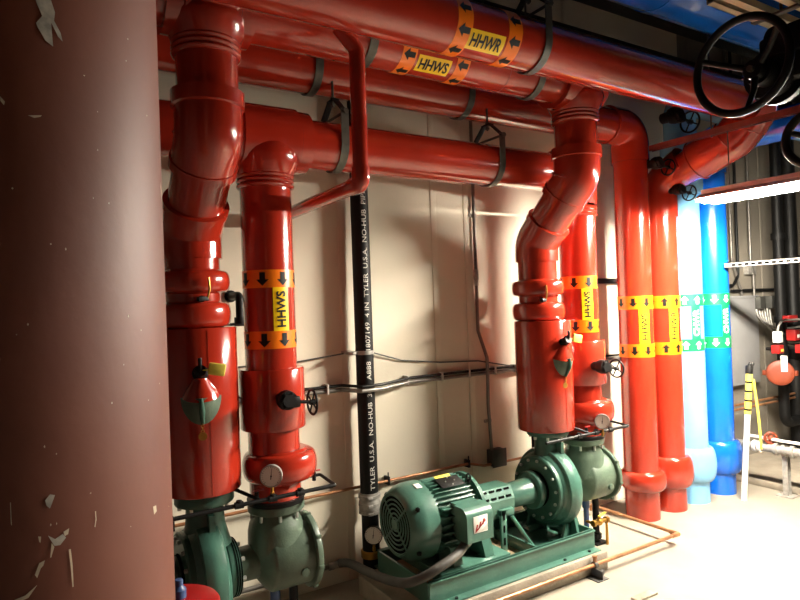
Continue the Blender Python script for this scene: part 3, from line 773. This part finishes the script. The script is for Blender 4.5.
# ------------------------------------------------------------------ gauges and their piping
def gauge(c,e,r,label,stem,group,rim='galv'):
    c=V(c); e=V(e).normalized(); t=thing('pressure_gauge',label,'gauge',tuple(c),group)
    side=V((0,0,1)).cross(e).normalized(); up=e.cross(side)
    part(MB().lathe([(-.028,r*.7),(-.024,r*.95),(0,r),(.006,r),(.007,r*.93),(.002,r*.91)],c,e,40),'case',M[rim],t)
    d=MB().lathe([(.0,r*.92),(.0028,r*.92)],c,e,40,0)
    for k in range(21):
        a=math.radians(225-13.5*k); u=side*math.cos(a)+up*math.sin(a); p0=c+e*.0034+u*r*.74; p1=c+e*.0034+u*r*(.86 if k%5 else .9)
        w=u.cross(e)*(.0006 if k%5 else .0011); d.add([p0-w,p0+w,p1+w,p1-w],[(0,1,2,3)],None,1)
    part(d,'dial',[M['white'],M['ink']],t)
    n=MB(); u=(up+side*.12).normalized(); w=u.cross(e); q=c+e*.005
    n.add([q-u*r*.3-w*.002,q-u*r*.3+w*.002,q+u*r*.7+w*.0006,q+u*r*.7-w*.0006],[(0,1,2,3)]); n.lathe([(0,.004),(.002,.003)],q,e,12)
    part(n,'needle',M['ink'],t)
    part(MB().cyl(c-e*.015-up*r*.9,c-e*.015-up*(r+stem),.007,12).lathe([(0,.011),(.015,.011)],c-e*.015-up*(r+stem*.5),-up,6),'stem',M['brass'],t)
    return t
gauge((.925,2.615,.862),(-.5,-.86,0),.049,'white dial gauge in front of the left suction riser, above the dark green diffuser',.052,'dial gauges on the suction risers')
gauge((3.06,2.60,.825),(-.75,-.66,0),.046,'white dial gauge in front of the right suction riser, above the pale green diffuser',.05,'dial gauges on the suction risers')

def manifold(dx,dz,label,m):
    t=thing('gauge_manifold',label,'gauge piping',(.93+dx,2.62,.75+dz),'black gauge manifolds'); dz+=.012
    def p(x,y,z): return (x+dx,y,z+dz)
    part(MB().tube([p(.50,2.62,.748),p(1.22,2.62,.752)],.0095,12),'manifold_pipe',m,t)
    for x in (.78,.93,1.06): part(MB().lathe([(-.018,.0155),(.018,.0155)],p(x,2.62,.75),(1,0,0),12).lathe([(-.012,.013),(.02,.013)],p(x,2.62,.75),(0,0,1),12),'fitting',m,t)
    part(MB().tube(fillet([p(1.22,2.62,.752),p(1.235,2.62,.752),p(1.235,2.79,.765),p(1.16,2.79,.765)],.012,4),.008,10),'pipe_return',m,t)
    part(MB().tube([p(.87,2.62,.755),p(.80,2.70,.79),p(.72,2.70,.83)],.008,10),'pipe_branch',m,t)
    part(MB().tube([p(.74,2.98,.8),p(.74,2.98,.50)],.010,10),'drop_pipe',m,t)
    for x,y,z in ((.865,2.64,.785),(1.19,2.76,.79)):
        b=MB().lathe([(-.02,.01),(.02,.01)],p(x,y,z-.02),(0,0,1),10,0); b.box(p(x+.01,y,z+.006),(.045,.01,.006),.001,None,1); part(b,'cock',[m,M['alarm']],t)
    return t
manifold(0,0,'black gauge piping with red cocks at the foot of the left suction riser',M['black'])
manifold(2.095,-.005,'black gauge piping with red cocks at the foot of the right suction riser',M['black'])

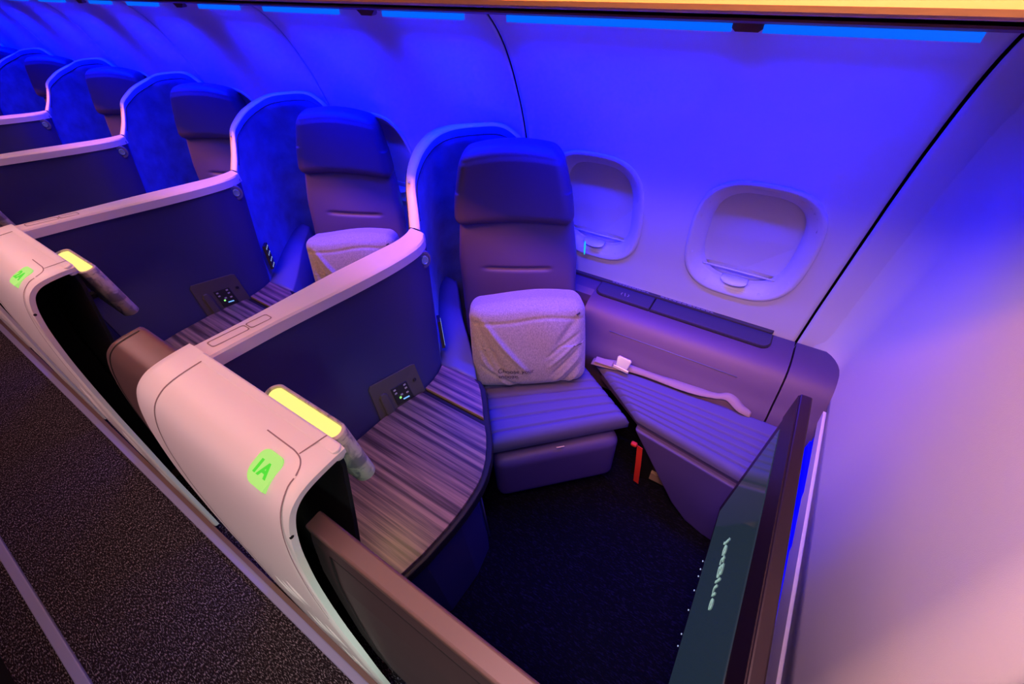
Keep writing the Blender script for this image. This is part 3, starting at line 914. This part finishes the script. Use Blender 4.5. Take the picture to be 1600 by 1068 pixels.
^^^^^^^^^^^^^^^^
AIM =
Leave out any pictures and return exactly the lines from the beginning of the data through the line with "gauge((3.06,2.60,.825),(-.75,-.66,0),.046,'white dial gauge", inclusive.

SOLUTION TO THIS PROBLEM =
Continue the Blender Python script for this scene: part 3, from line 773. This part finishes the script. The script is for Blender 4.5.
# ------------------------------------------------------------------ gauges and their piping
def gauge(c,e,r,label,stem,group,rim='galv'):
    c=V(c); e=V(e).normalized(); t=thing('pressure_gauge',label,'gauge',tuple(c),group)
    side=V((0,0,1)).cross(e).normalized(); up=e.cross(side)
    part(MB().lathe([(-.028,r*.7),(-.024,r*.95),(0,r),(.006,r),(.007,r*.93),(.002,r*.91)],c,e,40),'case',M[rim],t)
    d=MB().lathe([(.0,r*.92),(.0028,r*.92)],c,e,40,0)
    for k in range(21):
        a=math.radians(225-13.5*k); u=side*math.cos(a)+up*math.sin(a); p0=c+e*.0034+u*r*.74; p1=c+e*.0034+u*r*(.86 if k%5 else .9)
        w=u.cross(e)*(.0006 if k%5 else .0011); d.add([p0-w,p0+w,p1+w,p1-w],[(0,1,2,3)],None,1)
    part(d,'dial',[M['white'],M['ink']],t)
    n=MB(); u=(up+side*.12).normalized(); w=u.cross(e); q=c+e*.005
    n.add([q-u*r*.3-w*.002,q-u*r*.3+w*.002,q+u*r*.7+w*.0006,q+u*r*.7-w*.0006],[(0,1,2,3)]); n.lathe([(0,.004),(.002,.003)],q,e,12)
    part(n,'needle',M['ink'],t)
    part(MB().cyl(c-e*.015-up*r*.9,c-e*.015-up*(r+stem),.007,12).lathe([(0,.011),(.015,.011)],c-e*.015-up*(r+stem*.5),-up,6),'stem',M['brass'],t)
    return t
gauge((.925,2.615,.862),(-.5,-.86,0),.049,'white dial gauge in front of the left suction riser, above the dark green diffuser',.052,'dial gauges on the suction risers')
gauge((3.06,2.60,.825),(-.75,-.66,0),.046,'white dial gauge in front of the right suction riser, above the pale green diffuser',.05,'dial gauges on the suction risers')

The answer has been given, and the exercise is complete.